CIs are a better way to weigh the evidence. Whereas p-values represent the exact probability of the observed data under the null hypothesis, \(p(D|H)\), CIs represent the range of sample statistic estimates that are consistent with the data. Critics of NHST say that the null hypothesis is virtually always false, and that rejecting it using a statistical test is therefore a trivial and unilluminating achievement. CIs are preferable from this perspective because they place the emphasis not on the (possibly) unrealistic null hypothesis, and whether it should be rejected, but instead on the variability in parameter estimates. They thus encourage more flexible and nuanced thinking about data. If you can use and report CIs then do so.

  1. In general, population parameters can be distinguished from sample statistics notationally because are denoted with Greek letters: \(\mu\), \(\sigma\).

  2. For clarity, we should contrast inferential statistics with descriptive statistics. The objective in descriptive statistics is to describe the characteristics of a sample, ignoring any consideration of the variability of samples within the population.

  3. We can estimate \(SE\) for any sample statistic.

  4. Key point. This formula is very similar to the one above for the standard deviation of the sampling distribution of sample means: \(\frac{\sigma}{\sqrt{n}}\). In this case we simply estimate \(\sigma\) with the sample standard deviation.

  5. The name for the technique, “bootstrapping,” is derived from the phrase, “To pull oneself up by one’s bootstraps,” which means to do something on one’s own without external help or support. Bootstrapping allows us to estimate population parameters using just the sample.

  6. This approach is known as the “parametric” bootstrap.

  7. A coefficient represents the slope of the line summarizing the relationship between two variables. A slope of 0 indicates no relationship.

  8. 5% is the conventional threshold. We should note, also, that rejecting \(H_0\) is not the same as proving \(H_a\) true.

  9. Though permutation and bootstrapping are superficially similar, it is important to recognize that they have different objectives as discussed here. We use bootstrapping to calculate the \(SE\) for any sample statistic. We use permutation to simulate the null distribution.

  10. We use a two-sided test because we have no reason to expect the difference to be larger or smaller than 0.

  11. Note that the \(t\) distribution is very similar to a normal distribution at n > 30. At n < 30 it has slightly fatter tails and has better inferential properties than a normal distribution. We use a \(t\) distribution, for example, to do inference on \(\beta\) coefficients in linear regression.

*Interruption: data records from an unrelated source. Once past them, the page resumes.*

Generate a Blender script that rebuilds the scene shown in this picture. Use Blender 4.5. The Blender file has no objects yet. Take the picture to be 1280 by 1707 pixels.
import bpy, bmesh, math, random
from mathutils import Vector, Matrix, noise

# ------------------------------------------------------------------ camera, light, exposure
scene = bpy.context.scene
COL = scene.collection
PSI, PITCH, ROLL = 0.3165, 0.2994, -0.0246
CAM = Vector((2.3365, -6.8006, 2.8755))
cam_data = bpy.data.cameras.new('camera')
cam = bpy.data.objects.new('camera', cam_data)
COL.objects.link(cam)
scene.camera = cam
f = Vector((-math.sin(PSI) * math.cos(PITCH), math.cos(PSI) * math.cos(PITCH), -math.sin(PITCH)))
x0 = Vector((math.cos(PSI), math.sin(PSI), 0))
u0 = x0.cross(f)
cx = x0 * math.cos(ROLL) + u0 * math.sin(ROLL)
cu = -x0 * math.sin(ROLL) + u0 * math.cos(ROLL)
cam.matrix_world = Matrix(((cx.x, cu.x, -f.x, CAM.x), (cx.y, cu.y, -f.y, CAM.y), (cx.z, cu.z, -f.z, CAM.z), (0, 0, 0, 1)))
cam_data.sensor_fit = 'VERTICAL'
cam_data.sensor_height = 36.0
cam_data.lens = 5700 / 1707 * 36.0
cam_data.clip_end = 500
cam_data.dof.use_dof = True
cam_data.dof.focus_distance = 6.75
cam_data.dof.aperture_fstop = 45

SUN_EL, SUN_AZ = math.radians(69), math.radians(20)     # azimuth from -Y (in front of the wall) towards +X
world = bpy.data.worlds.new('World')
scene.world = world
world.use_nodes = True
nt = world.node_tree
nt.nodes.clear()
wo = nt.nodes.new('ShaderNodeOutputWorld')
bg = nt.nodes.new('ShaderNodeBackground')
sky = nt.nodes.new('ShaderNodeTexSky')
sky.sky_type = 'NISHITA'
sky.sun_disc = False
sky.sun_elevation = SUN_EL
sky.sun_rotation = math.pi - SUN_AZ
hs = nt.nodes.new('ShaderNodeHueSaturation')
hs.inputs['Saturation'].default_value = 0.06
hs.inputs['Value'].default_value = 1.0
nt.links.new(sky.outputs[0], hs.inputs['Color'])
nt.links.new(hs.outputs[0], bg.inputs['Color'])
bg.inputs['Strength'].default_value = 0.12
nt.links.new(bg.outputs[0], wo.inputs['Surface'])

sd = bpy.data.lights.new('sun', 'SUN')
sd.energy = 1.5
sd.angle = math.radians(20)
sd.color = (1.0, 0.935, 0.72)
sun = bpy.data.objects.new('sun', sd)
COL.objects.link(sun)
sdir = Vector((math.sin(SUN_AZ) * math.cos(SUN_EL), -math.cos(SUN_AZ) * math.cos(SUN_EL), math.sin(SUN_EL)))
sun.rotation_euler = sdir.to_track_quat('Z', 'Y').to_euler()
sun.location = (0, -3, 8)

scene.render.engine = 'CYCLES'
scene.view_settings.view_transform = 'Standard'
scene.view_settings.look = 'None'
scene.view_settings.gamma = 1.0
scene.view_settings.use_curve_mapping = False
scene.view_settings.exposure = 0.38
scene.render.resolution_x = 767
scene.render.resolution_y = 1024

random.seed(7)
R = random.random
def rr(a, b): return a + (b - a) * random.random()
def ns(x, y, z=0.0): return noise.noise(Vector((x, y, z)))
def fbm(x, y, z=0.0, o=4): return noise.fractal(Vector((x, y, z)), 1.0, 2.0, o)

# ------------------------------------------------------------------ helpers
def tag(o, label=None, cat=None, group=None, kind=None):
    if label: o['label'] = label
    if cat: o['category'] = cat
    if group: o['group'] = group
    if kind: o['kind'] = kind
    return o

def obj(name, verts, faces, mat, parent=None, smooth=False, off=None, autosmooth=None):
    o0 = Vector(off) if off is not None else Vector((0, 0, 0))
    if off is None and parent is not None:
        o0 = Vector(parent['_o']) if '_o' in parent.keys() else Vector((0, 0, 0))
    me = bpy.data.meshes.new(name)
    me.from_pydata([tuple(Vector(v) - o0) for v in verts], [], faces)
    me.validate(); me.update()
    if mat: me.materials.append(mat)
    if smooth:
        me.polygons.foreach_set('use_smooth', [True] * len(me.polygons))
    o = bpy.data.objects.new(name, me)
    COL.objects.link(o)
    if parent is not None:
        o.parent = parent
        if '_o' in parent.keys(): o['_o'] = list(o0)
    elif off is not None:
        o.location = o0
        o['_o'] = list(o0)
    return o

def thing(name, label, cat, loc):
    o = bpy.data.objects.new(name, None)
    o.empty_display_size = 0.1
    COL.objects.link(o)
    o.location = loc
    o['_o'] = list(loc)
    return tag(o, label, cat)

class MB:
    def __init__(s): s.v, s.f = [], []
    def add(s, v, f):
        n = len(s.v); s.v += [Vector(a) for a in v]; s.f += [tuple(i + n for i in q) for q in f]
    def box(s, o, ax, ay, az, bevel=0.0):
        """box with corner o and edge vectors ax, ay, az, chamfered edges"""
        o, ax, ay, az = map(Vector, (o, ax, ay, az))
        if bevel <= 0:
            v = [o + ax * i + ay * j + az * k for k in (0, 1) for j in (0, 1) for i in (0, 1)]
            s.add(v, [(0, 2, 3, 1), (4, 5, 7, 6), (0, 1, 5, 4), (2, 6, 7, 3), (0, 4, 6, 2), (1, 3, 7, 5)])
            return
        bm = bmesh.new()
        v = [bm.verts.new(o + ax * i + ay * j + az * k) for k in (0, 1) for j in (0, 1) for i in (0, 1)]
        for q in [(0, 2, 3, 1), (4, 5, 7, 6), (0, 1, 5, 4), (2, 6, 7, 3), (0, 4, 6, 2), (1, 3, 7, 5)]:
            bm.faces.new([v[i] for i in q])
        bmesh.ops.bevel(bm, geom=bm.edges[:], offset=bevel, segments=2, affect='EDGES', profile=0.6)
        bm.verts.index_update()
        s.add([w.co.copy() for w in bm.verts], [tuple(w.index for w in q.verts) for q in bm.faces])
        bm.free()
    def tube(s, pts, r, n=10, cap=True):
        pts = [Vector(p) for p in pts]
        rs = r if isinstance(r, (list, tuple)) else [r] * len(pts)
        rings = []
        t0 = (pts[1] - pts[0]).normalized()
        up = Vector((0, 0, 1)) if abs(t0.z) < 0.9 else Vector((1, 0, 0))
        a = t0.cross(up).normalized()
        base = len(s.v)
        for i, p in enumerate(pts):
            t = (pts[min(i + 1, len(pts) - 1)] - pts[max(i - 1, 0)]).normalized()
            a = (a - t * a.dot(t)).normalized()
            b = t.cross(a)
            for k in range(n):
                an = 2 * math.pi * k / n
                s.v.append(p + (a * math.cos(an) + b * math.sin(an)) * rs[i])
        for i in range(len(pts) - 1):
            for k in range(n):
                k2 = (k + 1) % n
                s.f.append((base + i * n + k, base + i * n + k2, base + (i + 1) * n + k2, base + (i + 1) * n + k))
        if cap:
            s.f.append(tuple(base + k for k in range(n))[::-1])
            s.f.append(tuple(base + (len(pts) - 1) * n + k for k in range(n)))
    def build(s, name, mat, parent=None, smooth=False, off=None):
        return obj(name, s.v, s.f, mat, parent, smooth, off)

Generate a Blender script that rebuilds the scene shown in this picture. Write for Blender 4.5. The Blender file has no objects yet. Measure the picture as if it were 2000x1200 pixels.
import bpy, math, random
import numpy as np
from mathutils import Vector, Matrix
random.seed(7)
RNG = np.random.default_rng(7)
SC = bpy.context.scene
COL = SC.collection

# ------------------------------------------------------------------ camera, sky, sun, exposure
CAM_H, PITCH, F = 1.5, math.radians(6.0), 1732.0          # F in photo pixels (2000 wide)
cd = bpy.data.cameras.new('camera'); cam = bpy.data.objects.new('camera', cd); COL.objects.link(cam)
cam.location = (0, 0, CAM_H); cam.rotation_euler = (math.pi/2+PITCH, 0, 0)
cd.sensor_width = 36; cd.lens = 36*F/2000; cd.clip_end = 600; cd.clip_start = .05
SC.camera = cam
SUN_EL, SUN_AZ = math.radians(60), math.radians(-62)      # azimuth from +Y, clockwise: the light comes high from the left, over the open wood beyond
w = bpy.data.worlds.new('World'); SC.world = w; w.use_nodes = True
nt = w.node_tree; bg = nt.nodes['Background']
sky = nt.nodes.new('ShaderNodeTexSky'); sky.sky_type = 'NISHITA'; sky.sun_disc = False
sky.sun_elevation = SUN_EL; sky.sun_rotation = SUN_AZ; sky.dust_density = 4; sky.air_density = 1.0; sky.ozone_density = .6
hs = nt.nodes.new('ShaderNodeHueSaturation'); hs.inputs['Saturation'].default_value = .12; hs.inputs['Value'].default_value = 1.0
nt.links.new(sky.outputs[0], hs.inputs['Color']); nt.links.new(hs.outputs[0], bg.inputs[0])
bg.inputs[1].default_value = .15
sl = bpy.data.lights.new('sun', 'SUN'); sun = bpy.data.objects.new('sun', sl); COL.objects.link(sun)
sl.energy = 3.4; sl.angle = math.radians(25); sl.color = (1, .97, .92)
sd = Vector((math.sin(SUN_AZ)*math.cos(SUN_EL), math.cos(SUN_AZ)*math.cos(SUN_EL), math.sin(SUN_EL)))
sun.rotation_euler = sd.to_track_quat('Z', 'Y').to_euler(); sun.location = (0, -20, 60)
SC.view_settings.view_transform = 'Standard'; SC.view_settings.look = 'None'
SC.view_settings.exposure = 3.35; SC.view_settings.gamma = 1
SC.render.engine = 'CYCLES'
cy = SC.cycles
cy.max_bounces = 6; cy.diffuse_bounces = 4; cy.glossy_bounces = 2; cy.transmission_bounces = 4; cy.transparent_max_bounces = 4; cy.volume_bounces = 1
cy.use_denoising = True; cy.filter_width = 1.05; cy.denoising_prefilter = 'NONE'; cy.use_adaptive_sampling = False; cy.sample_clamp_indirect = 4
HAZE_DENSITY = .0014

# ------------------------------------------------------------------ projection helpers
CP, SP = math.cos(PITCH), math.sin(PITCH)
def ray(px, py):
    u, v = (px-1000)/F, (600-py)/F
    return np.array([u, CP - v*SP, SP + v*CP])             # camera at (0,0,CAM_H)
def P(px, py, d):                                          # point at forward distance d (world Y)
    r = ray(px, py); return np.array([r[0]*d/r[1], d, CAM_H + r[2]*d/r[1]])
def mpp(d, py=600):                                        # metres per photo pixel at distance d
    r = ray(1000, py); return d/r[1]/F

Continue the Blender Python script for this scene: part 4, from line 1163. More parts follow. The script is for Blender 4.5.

  12. Degrees of freedom is the single parameter for the \(t\) distribution.

  13. pt() returns the probability associated with a particular quantile.

  14. We are now in a position to calculate a p-value using the normal distribution function as well. Above we simulated the the null distribution as the sampling distribution for a difference of 0 between sample A and sample B. We could also summarize this distribution analytically: it will have mean of 0 and standard deviation of sqrt(var(A) - var(B))/sqrt(n). What is the probability under the null distribution of seeing a value such as mean(A) - mean(B)? We can calculate this. 2*pnorm(q = mean(A) - mean(B), mean = 0, sd = sqrt(var(A) - var(B))/sqrt(n)) = … well, essentially 0. This result is a smaller p-value than the one returned by the t-test, which makes sense: the t-distribution has fatter tails, reflecting a higher probability of extreme events than in the normal distribution.